At least for the uses that came to my mind while writing this patch, one override is usually enough. For example, there is currently no way to render a "clay render" with activated mesh lights since their emission shader is also overridden. Multiple renderlayers and/or the compositor won't help there since the lighting itself is basically broken. With this patch, you simply move the emitters to a layer and set it as No Override.
Another example that was mentioned is rendering an ArchViz preview where glossy materials like mirrors are overridden to get a clearer render.

Of course, having multiple flexible overrides would be better. However, the question is how to implement it (and whether it's worth the trouble): A list where you can add overrides, each one with a material and a layer list where it's applied? IMO, this patch already improves the situation a lot, it might not be the perfect solution, but it's better than no control over the override at all.

Also, I can't really see where this adds clutter to the UI since the option is hidden as long as you set no override.

So, what would need to be changed so that the patch could go into master?

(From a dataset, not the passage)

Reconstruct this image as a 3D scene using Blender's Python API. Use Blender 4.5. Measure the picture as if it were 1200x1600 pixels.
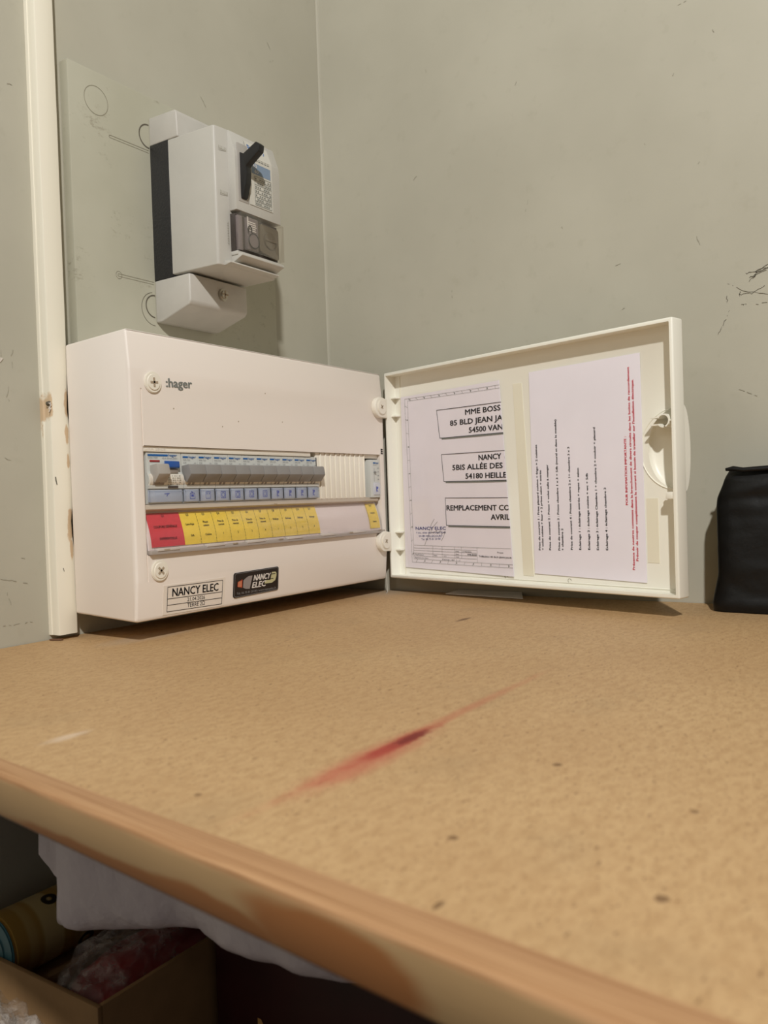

There are lots of cases when override of particular objects/materials is useful. The thing is -- i'm not convinced this indeed belongs to render layers settings, it's more like something more global. And in this case:

a) It is simplier to implement the feature as an addon, which you can extend really crazy and support all sort of rule-based override (so instead of using layer/group-based matching you can say "replace material A with material B" or "replace object which contains shader node A with material B")
b) Clay case mentioned somewhere above is already covered with Clay Render addon.

Of course, having multiple flexible overrides would be better. However, the question is how to implement it (and whether it's worth the trouble).

it is already implemented either involving compositor or some python scripts.

IMO, this patch already improves the situation a lot

It just adds a shortcut for one particular usecase and at the same time pretends to be more generic solution.

So, what would need to be changed so that the patch could go into master?

Implement it as really flexible solution, preferably rule-based (some ideas are thrown above).

I can see the hesitation for render layers but I have to fully disagree on the compositor route as this needlessly increases render times (images / passes).

For example right now I am rendering a show where I just want a light not to touch one specific object. In Maya you do light links.

I personally agree on the add-on idea and linking.

Ideally I should be able to specify material overwrites and also light links this way. Besides just turning the reception of one light off I am not sure if it is possible to via a mix value increase or decrease the amount of received light.